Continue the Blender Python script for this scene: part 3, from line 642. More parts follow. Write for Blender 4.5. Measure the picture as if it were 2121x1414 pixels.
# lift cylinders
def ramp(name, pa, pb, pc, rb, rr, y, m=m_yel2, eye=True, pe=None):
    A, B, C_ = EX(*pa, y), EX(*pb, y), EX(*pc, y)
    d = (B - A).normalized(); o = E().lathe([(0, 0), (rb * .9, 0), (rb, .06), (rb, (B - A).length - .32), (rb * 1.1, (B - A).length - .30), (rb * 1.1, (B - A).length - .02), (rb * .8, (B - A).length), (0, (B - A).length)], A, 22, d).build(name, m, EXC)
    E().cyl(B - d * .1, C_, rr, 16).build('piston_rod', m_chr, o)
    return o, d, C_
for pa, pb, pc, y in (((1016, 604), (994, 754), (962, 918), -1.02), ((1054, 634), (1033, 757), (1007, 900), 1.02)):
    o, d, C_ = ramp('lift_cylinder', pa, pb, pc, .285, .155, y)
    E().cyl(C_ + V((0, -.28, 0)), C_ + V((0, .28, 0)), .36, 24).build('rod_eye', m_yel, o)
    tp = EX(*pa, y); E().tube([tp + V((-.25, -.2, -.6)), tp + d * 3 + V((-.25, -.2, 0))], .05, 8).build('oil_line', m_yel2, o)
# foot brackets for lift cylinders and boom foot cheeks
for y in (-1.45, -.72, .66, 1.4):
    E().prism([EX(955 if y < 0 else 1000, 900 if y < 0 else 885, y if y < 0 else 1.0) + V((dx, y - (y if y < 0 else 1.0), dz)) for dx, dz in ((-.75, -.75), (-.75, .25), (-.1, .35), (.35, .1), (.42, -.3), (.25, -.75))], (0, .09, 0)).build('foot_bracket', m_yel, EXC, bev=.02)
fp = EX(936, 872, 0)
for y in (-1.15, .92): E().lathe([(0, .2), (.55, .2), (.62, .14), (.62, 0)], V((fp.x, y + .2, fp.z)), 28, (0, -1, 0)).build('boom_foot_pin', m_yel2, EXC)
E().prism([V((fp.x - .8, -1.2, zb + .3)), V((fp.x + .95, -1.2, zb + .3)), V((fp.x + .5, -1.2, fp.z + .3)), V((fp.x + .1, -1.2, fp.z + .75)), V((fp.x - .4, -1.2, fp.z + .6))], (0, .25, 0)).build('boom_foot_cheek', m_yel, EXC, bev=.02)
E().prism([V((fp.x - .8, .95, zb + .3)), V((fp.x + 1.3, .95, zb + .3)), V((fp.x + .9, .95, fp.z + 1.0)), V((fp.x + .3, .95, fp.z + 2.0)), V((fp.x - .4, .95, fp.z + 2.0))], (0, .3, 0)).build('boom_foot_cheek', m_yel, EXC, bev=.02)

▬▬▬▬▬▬

**EXERCISE:**
Restate the whole listing exactly, leaving out nothing.

**ANSWER TO THIS TASK:**
Continue the Blender Python script for this scene: part 3, from line 642. More parts follow. Write for Blender 4.5. Measure the picture as if it were 2121x1414 pixels.
# lift cylinders
def ramp(name, pa, pb, pc, rb, rr, y, m=m_yel2, eye=True, pe=None):
    A, B, C_ = EX(*pa, y), EX(*pb, y), EX(*pc, y)
    d = (B - A).normalized(); o = E().lathe([(0, 0), (rb * .9, 0), (rb, .06), (rb, (B - A).length - .32), (rb * 1.1, (B - A).length - .30), (rb * 1.1, (B - A).length - .02), (rb * .8, (B - A).length), (0, (B - A).length)], A, 22, d).build(name, m, EXC)
    E().cyl(B - d * .1, C_, rr, 16).build('piston_rod', m_chr, o)
    return o, d, C_
for pa, pb, pc, y in (((1016, 604), (994, 754), (962, 918), -1.02), ((1054, 634), (1033, 757), (1007, 900), 1.02)):
    o, d, C_ = ramp('lift_cylinder', pa, pb, pc, .285, .155, y)
    E().cyl(C_ + V((0, -.28, 0)), C_ + V((0, .28, 0)), .36, 24).build('rod_eye', m_yel, o)
    tp = EX(*pa, y); E().tube([tp + V((-.25, -.2, -.6)), tp + d * 3 + V((-.25, -.2, 0))], .05, 8).build('oil_line', m_yel2, o)
# foot brackets for lift cylinders and boom foot cheeks
for y in (-1.45, -.72, .66, 1.4):
    E().prism([EX(955 if y < 0 else 1000, 900 if y < 0 else 885, y if y < 0 else 1.0) + V((dx, y - (y if y < 0 else 1.0), dz)) for dx, dz in ((-.75, -.75), (-.75, .25), (-.1, .35), (.35, .1), (.42, -.3), (.25, -.75))], (0, .09, 0)).build('foot_bracket', m_yel, EXC, bev=.02)
fp = EX(936, 872, 0)
for y in (-1.15, .92): E().lathe([(0, .2), (.55, .2), (.62, .14), (.62, 0)], V((fp.x, y + .2, fp.z)), 28, (0, -1, 0)).build('boom_foot_pin', m_yel2, EXC)
E().prism([V((fp.x - .8, -1.2, zb + .3)), V((fp.x + .95, -1.2, zb + .3)), V((fp.x + .5, -1.2, fp.z + .3)), V((fp.x + .1, -1.2, fp.z + .75)), V((fp.x - .4, -1.2, fp.z + .6))], (0, .25, 0)).build('boom_foot_cheek', m_yel, EXC, bev=.02)
E().prism([V((fp.x - .8, .95, zb + .3)), V((fp.x + 1.3, .95, zb + .3)), V((fp.x + .9, .95, fp.z + 1.0)), V((fp.x + .3, .95, fp.z + 2.0)), V((fp.x - .4, .95, fp.z + 2.0))], (0, .3, 0)).build('boom_foot_cheek', m_yel, EXC, bev=.02)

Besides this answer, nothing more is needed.